“It is the easiest thing in the world to edit and publish a paper on the Frontier,” wrote Mark J. Kelley, editor of The Little Blue (Jenkins Mills) on January 8, 1870. Kelley, who had started the little paper in Jefferson County the preceding August, wrote:
“You don’t have anything to do but set in your office and write your locals and editorials. If you get no mail, make your editorials out of nothing. Should there be no town near you, and you have nothing of local interest to write about, don’t complain, but go to work and make everything out of your imagination. Blow the country, give every man in it a ‘puff’ every time he looks toward your office, and all will set you down as a tip top good fellow. They think that they could not get along without you. If you say you would like to go to such and such a place, everybody will run to you and say: ‘no don’t leave us. We could not afford to lose you. You do more toward making our country and our wants know[n] than all the rest of the men in the county. Don’t leave us.’
“Now you see everybody likes a Frontier editor, and they could not get along without him, consequently we should like to see some of our brother ink slingers, in the east, who are complaining about delinquents come out here and go into business; make out their bills and present them. They would swear worse than they do now, when ever[y]body would say: ‘I have no money.’ Then turn around to his neighbor and say: ‘that fellow is a nuisance. What in thunder does he want of money? He has no work to do; he sets in his office, and has men to work for him, and they have to do as he says. He is either a fool or thinks we are.’

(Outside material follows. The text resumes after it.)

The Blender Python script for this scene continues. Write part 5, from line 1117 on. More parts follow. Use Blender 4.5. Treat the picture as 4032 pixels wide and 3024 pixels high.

“Now we will tell you, dear friends, what an editor wants with money. He has to pay hands sixty dollars per month. He has to pay four dollars per cord wood, and it will perhaps take two cord of wood to do him one week.-Here eight dollars. He has to pay ten dollars per bundle for his paper at the Mo. river; express charges to his office are four dollars, and one bundle will last him a week-there’s fourteen dollars more. Lights one week, four dollars; ink one month, five dollars; glue for rollers one month, five dollars; pens and pencils one month, two dollars; paper and envelopes one month six dollars; postage one month, twenty dollars other miscellaneous articles required in the office during the month twenty dollars. He works two men at sixty dollars per month: $120, he uses four bundles of paper per month, $56; he burns eight cord of wood, $32; lights one month, $16. The whole making a grand total for one month of $282.
“We don’t give this as a dun, oh no! we do not need any money for the simple fact that any paper dealer will give us our paper and as to our ink, we steal that, and at the end of each month we cheat our printers out of their wages at poker.”